The economics of humanoid robotics are rapidly improving. Industrial humanoids currently have a payback period of six years, but this is expected to shorten to two years by 2030 as hardware costs decline and efficiency improves³. The average price of a humanoid robot has fallen from more than $250,000 in 2022 to $100,000-150,000 today⁴, equivalent to an effective manufacturing wage of $14 per hour³, below U.S. entry-level labour rates ($15-20/hour⁵).
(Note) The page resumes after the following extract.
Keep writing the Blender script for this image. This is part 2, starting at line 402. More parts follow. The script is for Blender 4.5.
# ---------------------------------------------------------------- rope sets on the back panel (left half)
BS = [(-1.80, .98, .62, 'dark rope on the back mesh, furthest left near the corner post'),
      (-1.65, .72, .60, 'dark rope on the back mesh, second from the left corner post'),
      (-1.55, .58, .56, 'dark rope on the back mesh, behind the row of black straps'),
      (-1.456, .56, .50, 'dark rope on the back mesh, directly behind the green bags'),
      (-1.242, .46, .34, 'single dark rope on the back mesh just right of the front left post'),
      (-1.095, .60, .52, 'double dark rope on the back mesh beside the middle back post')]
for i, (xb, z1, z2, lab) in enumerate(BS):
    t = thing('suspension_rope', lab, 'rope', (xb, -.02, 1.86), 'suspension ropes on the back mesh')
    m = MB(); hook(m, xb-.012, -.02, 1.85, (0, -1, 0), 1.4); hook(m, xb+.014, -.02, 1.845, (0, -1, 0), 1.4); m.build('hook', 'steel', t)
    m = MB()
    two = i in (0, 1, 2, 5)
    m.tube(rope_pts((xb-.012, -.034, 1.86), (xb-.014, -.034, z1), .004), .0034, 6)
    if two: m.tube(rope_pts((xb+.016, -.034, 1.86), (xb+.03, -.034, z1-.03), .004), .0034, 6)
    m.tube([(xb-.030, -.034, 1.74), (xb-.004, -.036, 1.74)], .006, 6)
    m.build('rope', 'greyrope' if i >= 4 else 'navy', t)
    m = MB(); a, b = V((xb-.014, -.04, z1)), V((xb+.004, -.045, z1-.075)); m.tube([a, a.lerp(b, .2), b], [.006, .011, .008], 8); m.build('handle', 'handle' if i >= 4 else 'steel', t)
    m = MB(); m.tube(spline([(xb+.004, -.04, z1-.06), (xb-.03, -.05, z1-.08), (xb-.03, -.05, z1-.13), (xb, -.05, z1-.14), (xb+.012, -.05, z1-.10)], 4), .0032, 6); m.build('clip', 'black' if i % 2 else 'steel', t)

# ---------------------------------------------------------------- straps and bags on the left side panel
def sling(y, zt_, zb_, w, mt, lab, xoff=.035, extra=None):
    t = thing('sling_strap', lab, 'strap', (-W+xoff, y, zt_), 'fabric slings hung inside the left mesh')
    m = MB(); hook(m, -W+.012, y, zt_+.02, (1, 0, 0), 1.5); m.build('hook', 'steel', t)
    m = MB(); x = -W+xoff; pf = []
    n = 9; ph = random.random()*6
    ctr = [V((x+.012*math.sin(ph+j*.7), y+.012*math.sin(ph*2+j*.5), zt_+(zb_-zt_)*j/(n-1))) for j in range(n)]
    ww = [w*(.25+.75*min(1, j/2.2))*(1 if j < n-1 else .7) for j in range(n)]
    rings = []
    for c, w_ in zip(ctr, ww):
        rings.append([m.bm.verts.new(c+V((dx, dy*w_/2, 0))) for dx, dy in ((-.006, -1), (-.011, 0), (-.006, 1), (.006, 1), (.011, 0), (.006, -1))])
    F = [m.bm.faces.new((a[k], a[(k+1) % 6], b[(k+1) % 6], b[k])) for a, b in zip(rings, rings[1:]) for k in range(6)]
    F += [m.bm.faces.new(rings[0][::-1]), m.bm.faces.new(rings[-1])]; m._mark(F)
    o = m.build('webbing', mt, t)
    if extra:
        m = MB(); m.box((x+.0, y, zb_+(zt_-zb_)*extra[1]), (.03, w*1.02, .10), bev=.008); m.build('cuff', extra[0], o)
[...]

As scale increases and efficiency improves, costs could fall to $2/hour by 2050, making humanoids economically indispensable³. Like solar energy and EV batteries, humanoid robotics will be entering a phase of cost deflation and performance improvement, driving exponential scaling.

A massive market opportunity

Annual units are projected to grow at a CAGR of 80% (2025-35) and 30% (2035-50)⁶. By 2050, cumulative deployment could reach one billion units⁶, or 0.1 humanoids per capita, comparable to today’s global passenger cars ratio⁷. This implies a total addressable market (TAM) reaching $5trn by 2050, positioning humanoid robotics among the largest technology markets of the century⁶.
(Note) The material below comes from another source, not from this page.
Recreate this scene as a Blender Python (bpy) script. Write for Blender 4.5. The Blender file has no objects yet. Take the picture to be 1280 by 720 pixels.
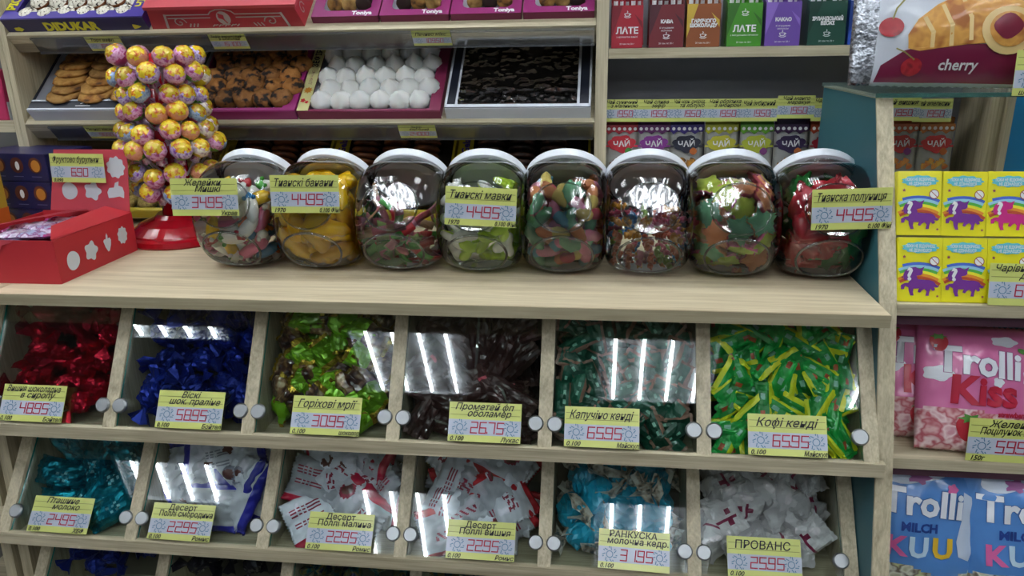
import bpy, bmesh, math, random
import numpy as np
from mathutils import Matrix, Vector, noise
from mathutils.geometry import tessellate_polygon
PI = math.pi
SC = bpy.context.scene
COL = SC.collection
# ---------------------------------------------------------------- camera
cam = bpy.data.cameras.new('camera'); camo = bpy.data.objects.new('camera', cam); COL.objects.link(camo)
CAM = Vector((0.06745, -0.82148, 0.29259)); yaw, pitch, roll = 0.122873, 0.315932, 0.016493
cy, sy, cp, sp, cr, sr = math.cos(yaw), math.sin(yaw), math.cos(pitch), math.sin(pitch), math.cos(roll), math.sin(roll)
Rz = Matrix(((cy, -sy, 0), (sy, cy, 0), (0, 0, 1))); Rx = Matrix(((1, 0, 0), (0, cp, sp), (0, -sp, cp))); Ry = Matrix(((cr, 0, sr), (0, 1, 0), (-sr, 0, cr)))
R = Rz @ Rx @ Ry
right, fwd, up = R.col[0], R.col[1], R.col[2]
camo.matrix_world = Matrix(((right[0], up[0], -fwd[0], CAM[0]), (right[1], up[1], -fwd[1], CAM[1]), (right[2], up[2], -fwd[2], CAM[2]), (0, 0, 0, 1)))
cam.sensor_width = 36; cam.lens = 947.2 * 36 / 1280; cam.clip_start = 0.02; cam.clip_end = 50
SC.camera = camo
# ---------------------------------------------------------------- world, light level, view
w = bpy.data.worlds.new('world'); SC.world = w; w.use_nodes = True
w.node_tree.nodes['Background'].inputs[0].default_value = (0.80, 0.90, 1.0, 1); w.node_tree.nodes['Background'].inputs[1].default_value = 0.13
TUBE_POWER = 27.0
TUBE_COLOR = (0.93, 0.97, 1.0)
SC.view_settings.view_transform = 'Standard'; SC.view_settings.look = 'None'; SC.view_settings.exposure = 0.55; SC.view_settings.gamma = 1.0
try: SC.view_settings.use_curve_mapping = False
except Exception: pass
# luminaire grid on the ceiling (0.6 m panels with four tubes each); the row over the worktop is added to brighten level surfaces
LUM_Z = 1.70
LUMS = [(x, y) for y in (-1.03, 0.165) for x in (-2.07, -0.87, 0.33, 1.53)] + [(-2.10, -1.83), (-0.885, -2.225), (0.345, -2.225), (1.53, -2.225), (-0.87, -3.42), (0.33, -3.42), (1.53, -3.42)]
random.seed(7)
rnd = random.random
def U(a, b): return a + (b - a) * random.random()
# ================================================================= materials
MATS = {}
def srgb(h):
    if isinstance(h, str):
        h = h.lstrip('#'); c = [int(h[i:i+2], 16) / 255 for i in (0, 2, 4)]
    else: c = h
    return tuple(((v / 12.92) if v <= 0.04045 else ((v + 0.055) / 1.055) ** 2.4) for v in c)
def mat(name, col='888888', rough=0.5, metal=0.0, coat=0.0, bump=0.0, bscale=60, var=0.0, vscale=30, spec=0.5, emit=0, sss=0, alpha=1.0, trans=0.0):
    if name in MATS: return MATS[name]
    m = bpy.data.materials.new(name); MATS[name] = m; m.use_nodes = True
    nt = m.node_tree; b = nt.nodes['Principled BSDF']; c = srgb(col)
    b.inputs['Base Color'].default_value = (*c, 1); b.inputs['Roughness'].default_value = rough; b.inputs['Metallic'].default_value = metal
    b.inputs['Coat Weight'].default_value = coat; b.inputs['Coat Roughness'].default_value = 0.12
    b.inputs['Specular IOR Level'].default_value = spec
    if alpha < 1: b.inputs['Alpha'].default_value = alpha
    if trans: b.inputs['Transmission Weight'].default_value = trans; b.inputs['IOR'].default_value = 1.2
    if sss: b.inputs['Subsurface Weight'].default_value = sss; b.inputs['Subsurface Radius'].default_value = (0.01, 0.006, 0.004); b.inputs['Subsurface Scale'].default_value = 0.5
    if var or bump: tc = nt.nodes.new('ShaderNodeTexCoord')
    if var:
        n = nt.nodes.new('ShaderNodeTexNoise'); n.inputs['Scale'].default_value = vscale; n.inputs['Detail'].default_value = 4
        nt.links.new(tc.outputs['Object'], n.inputs['Vector'])
        mr = nt.nodes.new('ShaderNodeMapRange'); mr.inputs[1].default_value = 0.3; mr.inputs[2].default_value = 0.7; mr.inputs[3].default_value = 1 - var; mr.inputs[4].default_value = 1 + var
        nt.links.new(n.outputs['Fac'], mr.inputs[0])
        mx = nt.nodes.new('ShaderNodeVectorMath'); mx.operation = 'SCALE'; mx.inputs[0].default_value = c
        nt.links.new(mr.outputs[0], mx.inputs['Scale']); nt.links.new(mx.outputs[0], b.inputs['Base Color'])
    if bump:
        n2 = nt.nodes.new('ShaderNodeTexNoise'); n2.inputs['Scale'].default_value = bscale; n2.inputs['Detail'].default_value = 3
        nt.links.new(tc.outputs['Object'], n2.inputs['Vector'])
        bp = nt.nodes.new('ShaderNodeBump'); bp.inputs['Strength'].default_value = bump; bp.inputs['Distance'].default_value = 0.003
        nt.links.new(n2.outputs['Fac'], bp.inputs['Height']); nt.links.new(bp.outputs[0], b.inputs['Normal'])
    if emit:
        b.inputs['Emission Color'].default_value = (*c, 1); b.inputs['Emission Strength'].default_value = emit
    return m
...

Humanoid robot market to reach $5trn by 20506 1 billion units in use globlly by 2050

Source: Polar Capital estimates; World Bank. July 2025. All opinions and estimates constitute the best judgment of Polar Capital as of the date hereof, but are subject to change without notice, and do not necessarily represent the views of Polar Capital.

The energy challenge

The scale of energy needs of humanoid robots will be significant, adding a new layer of electricity consumption on top of the surge already driven by AI data centres. A current industrial humanoid consumes 2kW at operation, depending on design and task complexity, and can operate 2-3 hours per charge at maximum³. This might not be enough for the robot to complete a task, adding complexity and costs to the operations. While a humanoid robot’s peak power draw is lower than an EV, its average daily energy use is expected to be higher due to continuous operation.

New battery technologies with higher energy density such as solid-state batteries will allow for extended hours of operations. At the same time, improvements in algorithms, hardware innovations including high-performance actuators and regenerative power systems, combined with smart charging and fleet-level power management will enable humanoids to operate with higher energy efficiency.

Together, these advances are projected to reduce per-robot energy use by half, reaching 1kW by 2050³, similar to the energy an elite athlete generates in short, intense bursts. As adoption accelerates, global humanoid electricity demand will be staggering, reaching 5,200TWh annually by 2050, exceeding current US electricity consumption, which is at 4,400TWh⁹. By then, it will represent close to 10% of global electricity consumption and puts humanoids on a par with the massive energy appetite of AI data centres and battery electric vehicles⁹. The future of the humanoid revolution will depend not only on advances in mechanics and AI but on building an affordable and reliable energy infrastructure to power the machines that will walk beside us.

Compelling investment opportunity

Humanoid robots are no longer science fiction and will be one of the defining industries of the 21^st Century. They are becoming a transformative force, boosting efficiency, improving mobility and addressing structural challenges such as labour shortages, wage inflation and ageing populations. The companies building, powering and enabling them will shape the next great wave of technological progress.

The Sustainable Thematic Equity team are well positioned to capture this opportunity, with exposure across the humanoid robotics value chain: from integrators to key component suppliers such as motors and actuators, sensors, power management systems (battery; thermal management; power electronics), AI chips and software.